====== Recorded data ======

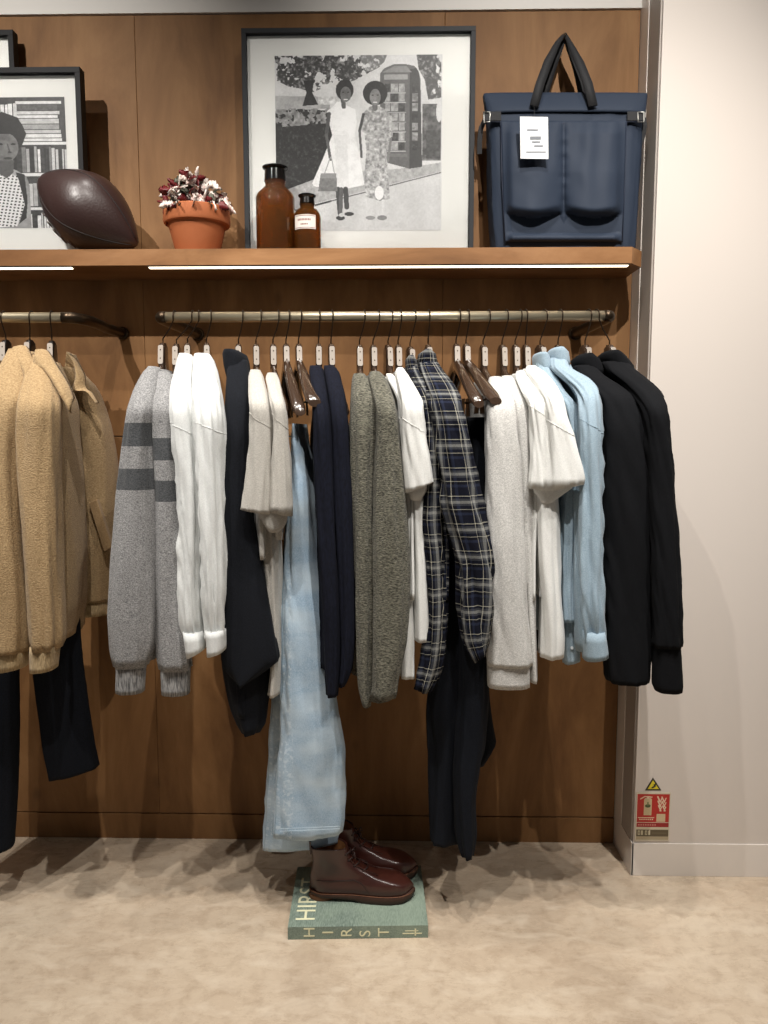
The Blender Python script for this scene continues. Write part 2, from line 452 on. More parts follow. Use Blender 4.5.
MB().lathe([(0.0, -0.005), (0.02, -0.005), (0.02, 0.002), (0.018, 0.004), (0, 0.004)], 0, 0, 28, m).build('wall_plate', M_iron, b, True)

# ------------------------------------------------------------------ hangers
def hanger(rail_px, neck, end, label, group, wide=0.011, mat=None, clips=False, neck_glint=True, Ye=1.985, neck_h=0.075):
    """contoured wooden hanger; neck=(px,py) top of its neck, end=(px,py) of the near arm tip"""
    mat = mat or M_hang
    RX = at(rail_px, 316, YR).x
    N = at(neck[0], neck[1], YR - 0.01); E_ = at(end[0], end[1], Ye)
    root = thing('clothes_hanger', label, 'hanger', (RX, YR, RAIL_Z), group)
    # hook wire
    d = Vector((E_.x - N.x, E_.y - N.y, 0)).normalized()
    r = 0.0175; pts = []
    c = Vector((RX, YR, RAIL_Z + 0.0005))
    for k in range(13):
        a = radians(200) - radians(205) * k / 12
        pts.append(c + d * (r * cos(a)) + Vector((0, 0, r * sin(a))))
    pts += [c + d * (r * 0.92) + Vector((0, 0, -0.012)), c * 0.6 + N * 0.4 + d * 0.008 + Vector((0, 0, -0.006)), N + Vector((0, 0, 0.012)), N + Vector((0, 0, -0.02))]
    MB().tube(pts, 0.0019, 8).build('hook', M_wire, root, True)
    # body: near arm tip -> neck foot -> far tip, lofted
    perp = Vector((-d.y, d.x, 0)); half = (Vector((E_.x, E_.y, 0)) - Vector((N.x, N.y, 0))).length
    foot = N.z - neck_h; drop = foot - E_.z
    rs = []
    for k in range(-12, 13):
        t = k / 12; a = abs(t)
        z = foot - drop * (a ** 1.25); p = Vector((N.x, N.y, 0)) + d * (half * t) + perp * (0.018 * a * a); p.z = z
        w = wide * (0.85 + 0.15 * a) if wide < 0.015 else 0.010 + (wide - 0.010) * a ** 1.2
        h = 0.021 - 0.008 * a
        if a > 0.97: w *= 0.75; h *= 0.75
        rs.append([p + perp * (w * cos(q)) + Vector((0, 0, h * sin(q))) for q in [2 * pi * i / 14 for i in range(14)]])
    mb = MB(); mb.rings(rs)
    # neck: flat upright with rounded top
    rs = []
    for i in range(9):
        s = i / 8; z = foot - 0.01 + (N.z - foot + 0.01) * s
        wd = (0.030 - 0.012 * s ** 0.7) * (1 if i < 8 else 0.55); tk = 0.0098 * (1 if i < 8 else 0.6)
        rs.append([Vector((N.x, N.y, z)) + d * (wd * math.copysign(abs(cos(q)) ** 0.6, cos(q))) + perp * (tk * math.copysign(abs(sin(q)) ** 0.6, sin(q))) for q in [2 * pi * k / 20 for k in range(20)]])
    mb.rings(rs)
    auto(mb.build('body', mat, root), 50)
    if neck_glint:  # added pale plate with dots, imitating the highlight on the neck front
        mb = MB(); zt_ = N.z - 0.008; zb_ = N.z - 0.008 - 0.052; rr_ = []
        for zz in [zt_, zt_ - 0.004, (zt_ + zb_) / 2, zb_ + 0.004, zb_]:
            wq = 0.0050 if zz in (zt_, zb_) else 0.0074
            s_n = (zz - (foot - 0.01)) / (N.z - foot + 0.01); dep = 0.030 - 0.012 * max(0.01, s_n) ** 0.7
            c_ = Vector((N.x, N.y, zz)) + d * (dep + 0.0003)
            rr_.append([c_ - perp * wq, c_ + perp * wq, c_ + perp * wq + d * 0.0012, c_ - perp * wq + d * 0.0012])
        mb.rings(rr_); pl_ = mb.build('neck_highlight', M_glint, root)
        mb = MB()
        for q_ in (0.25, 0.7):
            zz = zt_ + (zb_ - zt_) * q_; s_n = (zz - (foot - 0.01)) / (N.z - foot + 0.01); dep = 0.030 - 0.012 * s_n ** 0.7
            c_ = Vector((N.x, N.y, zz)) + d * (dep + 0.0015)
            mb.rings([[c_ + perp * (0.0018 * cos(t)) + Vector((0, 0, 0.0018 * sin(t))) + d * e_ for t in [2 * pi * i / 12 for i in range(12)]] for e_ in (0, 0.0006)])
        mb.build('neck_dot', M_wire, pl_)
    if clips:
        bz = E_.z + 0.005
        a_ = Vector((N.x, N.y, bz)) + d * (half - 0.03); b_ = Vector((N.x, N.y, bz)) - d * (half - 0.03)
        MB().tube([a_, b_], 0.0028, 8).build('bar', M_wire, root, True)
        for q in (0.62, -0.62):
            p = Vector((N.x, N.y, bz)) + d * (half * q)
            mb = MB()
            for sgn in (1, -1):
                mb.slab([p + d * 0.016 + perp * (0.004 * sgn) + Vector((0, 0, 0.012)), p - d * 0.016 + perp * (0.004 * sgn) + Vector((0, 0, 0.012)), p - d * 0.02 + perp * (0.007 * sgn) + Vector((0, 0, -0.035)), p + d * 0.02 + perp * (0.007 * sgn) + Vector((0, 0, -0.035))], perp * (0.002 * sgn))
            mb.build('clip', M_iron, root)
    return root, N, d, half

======
====== Recorded data ======

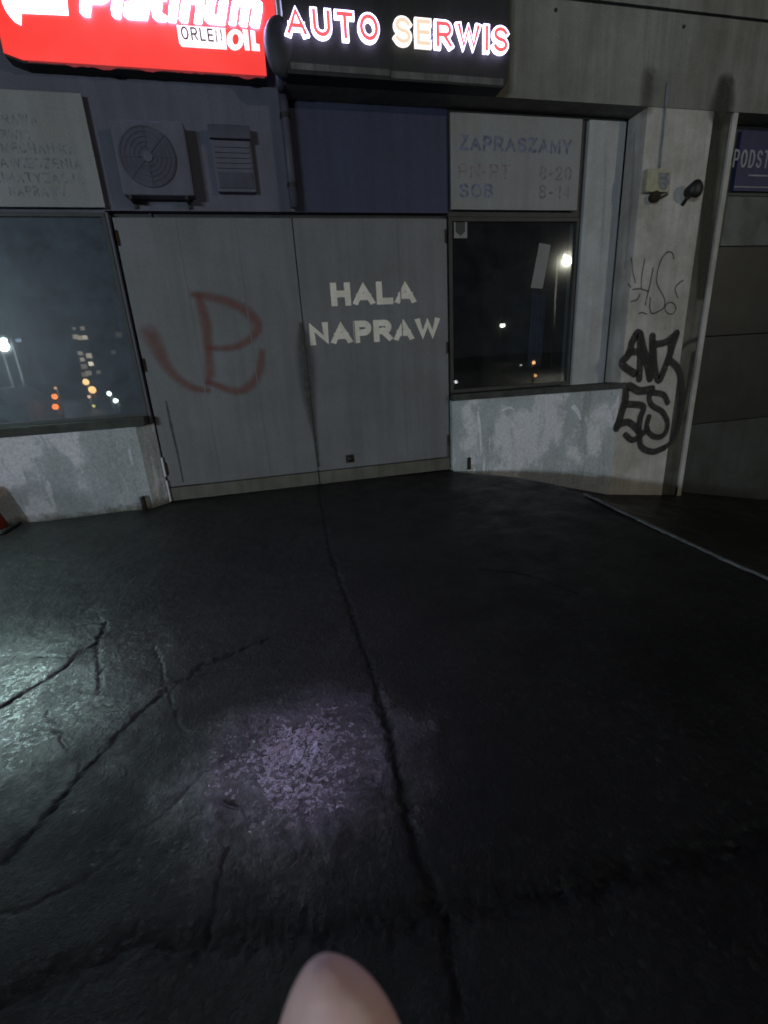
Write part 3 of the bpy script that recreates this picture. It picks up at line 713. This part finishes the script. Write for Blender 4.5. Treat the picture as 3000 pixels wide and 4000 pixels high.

======

### Written problem
Starting at the line that contains "The Blender Python", repeat each line exactly, and stop after the line that contains "M_iron, b, True)".

### Reply to the task
The Blender Python script for this scene continues. Write part 2, from line 452 on. More parts follow. Use Blender 4.5.
MB().lathe([(0.0, -0.005), (0.02, -0.005), (0.02, 0.002), (0.018, 0.004), (0, 0.004)], 0, 0, 28, m).build('wall_plate', M_iron, b, True)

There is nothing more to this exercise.